NOSY BE – Il mondo di Manina Consiglio – 1P
Nosy Be è molte cose, non solo un eden naturale, con gente che sorride, folclore e colore, spiagge dorate e profumo di ylang-ylang, ma in quest’isola c’è molto altro. È Manina Consiglio, l’anima di questo luogo straordinario, un’insegnante di lettere in pensione che abita qui da tanti anni, una presenza estremamente popolare e stimata per aver portato qualità alla vita della popolazione, in particolare a quella dei più piccoli e dei più giovani.
Sono a Nosy Be da una settimana quando ricevo la mail da Barbara Philippart, un’amica che stimola la mia curiosità scrivendo: “.. devi assolutamente conoscere Manina, originaria di Napoli, una persona straordinaria, davvero speciale”. Mi sollecita, con mille esaltanti racconti per invogliarmi.
Chiedo in giro alle persone che incontro dove abita una certa Manina. E ognuna sa rispondermi. Dal capoluogo Hell-Ville prendo il taxi per Ambatoloaka, villaggio che ha il suo centro nel bivio chiamato Dar-es-Salam. Tirando dritto si arriva presto alla barra che delimita la “bum-bum area” riservata ai turisti della movida. Scendo, vado a sinistra e prendo la prima a destra: un sentiero sterrato in salita che in un centinaio di metri mi conduce alla casa di Manina, inserita in un appezzamento collinare costellato da bungalow. Mi affaccio alla staccionata che ne delimita la proprietà, chiamo, strillo, nessuno mi sente, non percepisco presenze, trovo il cancelletto giusto, entro ugualmente.

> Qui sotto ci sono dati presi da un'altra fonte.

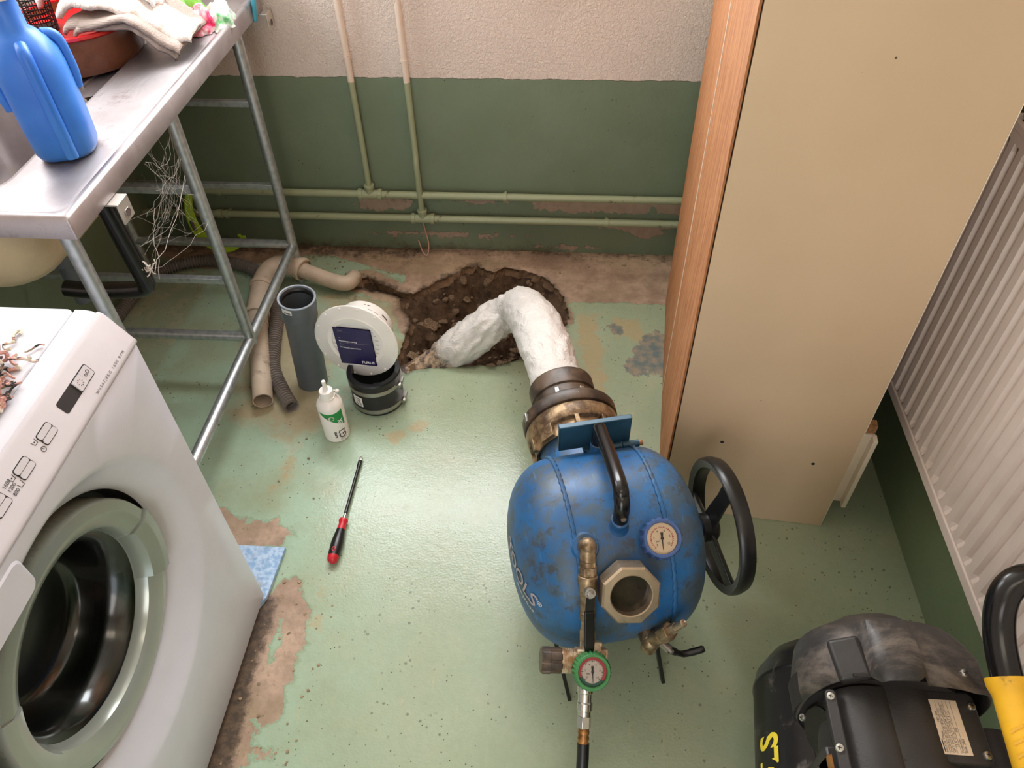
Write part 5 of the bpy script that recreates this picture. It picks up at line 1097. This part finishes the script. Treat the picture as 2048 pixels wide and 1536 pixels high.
for k in range(7): th.lathe([(0.0208, k * 0.0032), (0.0218, k * 0.0032 + 0.0008), (0.0218, k * 0.0032 + 0.0016), (0.0208, k * 0.0032 + 0.0024)], 32, axis_m(RM @ Vector((-0.024, -0.002, -0.006)), -lx_, uy_))
th.build('thread_ridges', 'zinc_block', reg, doubles=False)
kn = MB(); KM = axis_m(RM @ Vector((-0.047, -0.002, -0.006)), -lx_, uy_); n = 72
kn.loft([[((r if (k % 9) > 2 else r - 0.0018) * math.cos(2 * PI * k / n), (r if (k % 9) > 2 else r - 0.0018) * math.sin(2 * PI * k / n), z) for k in range(n)] for r, z in ((0.021, 0), (0.0225, 0.002), (0.0225, 0.020), (0.0235, 0.0205), (0.0235, 0.034), (0.021, 0.037))], True, True, KM)
kn.build('regulator_knob', 'black_sleeve', reg, smooth=35)
gauge(reg, RM @ Matrix.Translation((0.002, -0.012, 0.012)), 0.0315, 'gauge_green', 'dial_white', 30, 0.026, 274, True, 'regulator_gauge')
bt_ = RM @ Vector((-0.001, -0.030, -0.008)); hd = Vector((-0.20, -0.776, -0.60)).normalized(); HM = axis_m(bt_, hd)
MB().solid([(0.012, 0.0), (0.012, 0.014), (0.0145, 0.015), (0.0145, 0.026), (0.0125, 0.027), (0.0125, 0.042), (0.0140, 0.043), (0.0140, 0.056), (0.0115, 0.057), (0.0115, 0.066)], 18, HM).solid([(0.0130, 0.066), (0.0130, 0.086)], 6, HM).build('hose_coupler', 'chrome', reg, bevel=0.0006)
MB().solid([(0.0095, 0.086), (0.0095, 0.09), (0.0105, 0.094), (0.0090, 0.099), (0.0105, 0.104), (0.0090, 0.109), (0.0105, 0.114), (0.0105, 0.120)], 18, HM).build('hose_barb', 'rusty_brass', reg)
# drain valve low at the front right
V0 = Vector((0.040, -0.172, 0.225)); V1 = Vector((0.042, -0.205, 0.228)); V2 = Vector((0.088, -0.222, 0.318)); vd = (V2 - V1).normalized(); VM = axis_m(V1, vd)
MB().cyl((0.036, -0.150, 0.232), V0, 0.024, 0.020, 24).build('drain_boss', 'tank_blue', tk)
dv = MB().cyl(V0, V1, 0.0185, seg=20).sphere(V1, 0.0185, 16).cyl(V1, V1 + Vector((-0.004, -0.004, -0.022)), 0.0165, 0.015, 16).solid([(0.0135, 0.0), (0.0150, 0.012), (0.0150, 0.035), (0.0135, 0.037)], 20, VM).solid([(0.0170, 0.037), (0.0170, 0.062)], 6, VM)
dv = dv.build('drain_valve', 'brass', tk, bevel=0.0008)
MB().solid([(0.0095, 0.062), (0.0095, 0.078)], 6, VM).solid([(0.0075, 0.078), (0.0062, 0.082), (0.0075, 0.086), (0.0062, 0.090), (0.0072, 0.102), (0.0055, 0.103), (0.004, 0.100)], 16, VM).build('nipple', 'steel_nut', dv)
ls = V1 + vd * 0.022 + Vector((0.012, -0.016, -0.006)); MB().cyl(ls + Vector((-0.006, 0.008, 0)), ls + Vector((0.004, -0.010, 0.002)), 0.0085, seg=14).cyl(ls + Vector((0.004, -0.010, 0.002)), ls + Vector((0.007, -0.016, 0.003)), 0.0045, seg=6).build('valve_spindle', 'clamp_steel', dv)
P = spline([ls + Vector((0.002, -0.006, 0)), ls + Vector((0.020, -0.008, -0.018)), ls + Vector((0.034, -0.008, -0.030)), ls + Vector((0.050, -0.008, -0.030)), ls + Vector((0.076, -0.008, -0.024))], 6)
MB().tube(P, [0.0075] * 6 + [0.006] * 6 + [0.0065] * 6 + [0.007] * (len(P) - 19) + [0.005], 10).build('valve_lever', 'black_plastic', dv)
# legs
for x, y in ((-0.105, -0.195), (0.098, -0.195), (-0.105, 0.10), (0.098, 0.10)):
    dx = -0.020 if y < 0 else 0; lo = Vector((x, y, 0)); hi = Vector((x + dx, y * 0.66, 0.15))
    MB().loft([[p + Vector((sx_ * 0.004, sy_ * 0.012 * (0.5 if i == 0 else 1), 0)) for sx_, sy_ in ((-1, -1), (1, -1), (1, 1), (-1, 1))] for i, p in enumerate((lo, hi))]).build('leg', 'black_plastic', tk, bevel=0.001)
# hand wheel on the reel axle
WM_ = Matrix(((0, 0, 1, 0), (1, 0, 0, 0), (0, 1, 0, ZC0), (0, 0, 0, 1)))
RW = 0.142
hw = MB().lathe([(RW - 0.020, 0.238), (RW - 0.004, 0.234), (RW, 0.238), (RW + 0.001, 0.252), (RW - 0.004, 0.266), (RW - 0.010, 0.2675), (RW - 0.014, 0.262), (RW - 0.016, 0.262), (RW - 0.018, 0.2665), (RW - 0.022, 0.266), (RW - 0.024, 0.256), (RW - 0.020, 0.238)], 80, WM_).build('hand_wheel', 'black_plastic', tk, smooth=50)
sp = MB()
for k in range(3):
    a = math.radians(92 + 120 * k); r_ = Vector((0, math.cos(a), math.sin(a))); q = Vector((0, -math.sin(a), math.cos(a)))
    sp.loft([[Vector((x, 0, ZC0)) + r_ * R_ + q * s_ + Vector((dx_, 0, 0)) for s_, dx_ in ((-w_, 0), (-w_ * .5, 0.007), (w_ * .5, 0.007), (w_, 0), (w_, -0.006), (-w_, -0.006))] for R_, w_, x in ((0.014, 0.024, 0.226), (0.05, 0.021, 0.232), (0.09, 0.018, 0.240), (RW - 0.018, 0.020, 0.246))])
sp.build('wheel_spoke', 'black_plastic', hw, smooth=30, bevel=0.0015)
MB().solid([(0.030, 0.208), (0.030, 0.236), (0.024, 0.242), (0.018, 0.243)], 32, WM_).build('wheel_hub', 'black_plastic', hw)
MB().solid([(0.030, 0.180), (0.026, 0.200), (0.016, 0.202), (0.016, 0.215)], 32, WM_).build('reel_axle', 'tank_blue', tk)
# lettering on the left end cap
def cap_fn(y0, z0):
    def f(x, y):
        yy, zz = y0 - x, z0 + y; r = math.hypot(yy, zz - ZC0); return Vector((-(capx(min(r, RT - 1e-4)) + 0.0012), yy, zz))
    return f
text('TOOLS', 0.046, cap_fn(-0.130, 0.304), 'drum_lettering', 'print_faded', tk, 'RIGHT', 0.0006, shear=0.1)
text('linerpro.se', 0.0150, cap_fn(-0.130, 0.276), 'drum_lettering', 'print_white', tk, 'RIGHT', 0.0)
text('\u00ae', 0.014, cap_fn(-0.131, 0.312), 'drum_lettering', 'print_white', tk, 'LEFT', 0.0)
# black air hose leaving the regulator
twm = Matrix.Translation((0.098, 0.855, 0)) @ Matrix.Rotation(math.radians(14), 4, 'Z')
h0 = twm @ (HM @ Vector((0, 0, 0.112))); hdw = (twm.to_3x3() @ hd)
ph = spline([h0, h0 + hdw * 0.03, h0 + hdw * 0.07 + Vector((-0.002, 0, -0.002)), Vector((h0.x - 0.012, h0.y - 0.12, h0.z - 0.10)), Vector((h0.x - 0.03, h0.y - 0.18, 0.06)), Vector((h0.x - 0.06, h0.y - 0.27, 0.0115)), Vector((0.10, -0.1, 0.0115)), Vector((0.35, -0.3, 0.0115))], 8)
tag(MB().tube(ph, 0.0108, 16).build('air_hose', 'black_rubber'), 'black braided air hose running down from the regulator of the blue drum', 'hose')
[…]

Seguo il sentiero in cemento rosso che divide il verde e si snoda tra gli chalet fino alla residenza di Manina. Tutto è curatissimo, con lettini per il sole e angoli di relax ornati da fiori, piante, quarzi e ogni tipo di conchiglia. Vi si respira un’armonia tutta femminile. Salgo all’elegante gazebo a lato della sua casa, arredato con due tavoli, sedie in vimini e un minifrigo. Tutt’attorno, fissate sui davanzali, cinque miniature di grossi velieri costruiti in modo artigianale. Fa un caldo esagerato, sono disidratato e non mi faccio scrupoli ad aprire il frigo pieno di bottiglie d’acqua e bibite. Mi servo e mi disseto nell’attesa, ma nessuno appare. Allora fotografo ogni cosa e mi avvio verso l’uscita, quando mi appare Manina accompagnata da una sorte di corte. È di ritorno da una grande festa per l’inaugurazione di una scuola, con musiche e danze in suo onore. Bella, solare, sui sessant’anni, il portamento di una regina, mi accoglie con un luminoso sorriso. Parla coi toni delle persone buone, semplici e accoglienti. Lo sguardo è materno e cordiale.
Ci sistemiamo nello stesso gazebo del frigo, che funge da banco d’accoglienza. È accaldata, stanca, ma disponibile comunque e sempre sorridente. Mi mostra il video della festa appena finita, dove si vedono ragazze in uniforme ballare gioiose assieme a lei, tutte tranne una, che rimane impassibile. Manina si rammarica per questo: “È della tribù dei Merina, di origine asiatica, non sono espansivi come i Sakalava, l’etnia predominante sull’isola”. Poi, con una punta di stizza sbotta: “Non capisco. Come si fa a stare fermi con una musica tanto coinvolgente?”. Nell’altro tavolo siedono due suoi collaboratori che stanno parlando fitto-fitto e Manina, indicandoli con simpatia, mi fa subito notare che qui la gente è loquace e molto comunicativa: “Vivono il rapporto a quattr’occhi con uno scambio intenso e diretto, parlano sempre col cuore, come se fossero amici da sempre”. Fra di noi si crea subito un’intesa, una specie di empatia che facilita il dialogo aprendomi la strada a un’amichevole intervista.